Pay for Peace

Do UN peacekeepers really help countries experiencing internal conflict? Or, as military strategist Edward N. Luttwak and other scholars have argued, do they cause more violence in the long run by preventing civil wars from ending decisively?

Page Fortna, a Columbia political science associate professor, has conducted one of the first quantitative studies of UN peacekeeping missions and finds that they are, in fact, overwhelmingly successful. While the news media have focused on peacekeeping disasters, such as occurred in Somalia, the data on the ground tell another story: UN peacekeepers since the end of the Cold War reduced by 50 to 80 percent the chances of resumed fighting within five years of a cease-fire. That's true, Fortna says, both for well-armed UN military operations with license to forcibly uphold a peace settlement, such as is under way now in Darfur, and for more pussyfooted missions invited to observe disarmament, elections, and political reforms.

The findings, reported in Fortna's forthcoming book, Does Peacekeeping Work? (Princeton University Press), are based on her analysis of 60 civil wars whose parties reached a cease-fire or had one imposed by the UN between 1989 and 2000; UN peacekeepers intervened in about half the conflicts. Fortna accounts for variables such as the length of fighting, if neighboring nations stoked the flames, and whether the country had democratic governance before or after the war. She says that among the most important factors in maintaining peace is one considered distasteful by many policymakers: cash handouts.
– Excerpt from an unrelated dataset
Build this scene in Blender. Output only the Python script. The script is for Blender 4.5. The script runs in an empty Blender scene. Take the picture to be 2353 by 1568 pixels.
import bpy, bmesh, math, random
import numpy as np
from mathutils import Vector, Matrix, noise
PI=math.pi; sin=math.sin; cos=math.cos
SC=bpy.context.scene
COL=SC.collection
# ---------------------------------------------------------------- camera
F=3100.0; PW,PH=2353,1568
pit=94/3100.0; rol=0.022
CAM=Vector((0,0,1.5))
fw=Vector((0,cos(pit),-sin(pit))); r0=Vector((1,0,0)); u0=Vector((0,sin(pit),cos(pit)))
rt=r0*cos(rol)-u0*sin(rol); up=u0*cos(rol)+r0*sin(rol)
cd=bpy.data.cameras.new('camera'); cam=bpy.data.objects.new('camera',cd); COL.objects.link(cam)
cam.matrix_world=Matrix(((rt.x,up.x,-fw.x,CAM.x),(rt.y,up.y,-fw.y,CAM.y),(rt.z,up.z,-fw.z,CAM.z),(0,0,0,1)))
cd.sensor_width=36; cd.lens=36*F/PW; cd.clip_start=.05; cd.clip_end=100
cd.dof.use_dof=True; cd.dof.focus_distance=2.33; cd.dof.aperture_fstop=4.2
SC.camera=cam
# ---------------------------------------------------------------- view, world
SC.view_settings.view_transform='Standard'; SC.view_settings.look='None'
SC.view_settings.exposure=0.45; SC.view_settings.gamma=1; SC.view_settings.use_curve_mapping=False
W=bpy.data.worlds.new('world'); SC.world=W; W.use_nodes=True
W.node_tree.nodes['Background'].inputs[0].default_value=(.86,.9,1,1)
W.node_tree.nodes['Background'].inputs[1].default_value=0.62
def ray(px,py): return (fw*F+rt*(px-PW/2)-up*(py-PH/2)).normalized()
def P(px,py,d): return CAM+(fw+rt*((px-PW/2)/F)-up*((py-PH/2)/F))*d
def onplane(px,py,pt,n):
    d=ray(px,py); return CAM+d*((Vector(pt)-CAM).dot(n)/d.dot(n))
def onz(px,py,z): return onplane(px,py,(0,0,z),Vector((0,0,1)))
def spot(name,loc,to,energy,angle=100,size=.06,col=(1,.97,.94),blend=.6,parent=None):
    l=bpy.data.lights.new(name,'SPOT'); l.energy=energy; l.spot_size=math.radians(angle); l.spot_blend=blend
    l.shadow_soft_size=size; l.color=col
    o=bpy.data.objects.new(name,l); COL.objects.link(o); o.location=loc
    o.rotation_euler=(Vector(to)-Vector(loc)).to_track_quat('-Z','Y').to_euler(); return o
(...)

"Mozambique became peaceful in the 1990s partly because the UN paid rebel leaders not to go back to war," says Fortna, who has done extensive fieldwork in the country. "It was blatant co-option, and it worked. Meanwhile, Mozambican government officials benefited from having thousands of peacekeepers and aid workers pouring into the country, renting homes, and spending money. That provided a major boost for a bad economy. Everybody knew that if war returned, the money would be gone."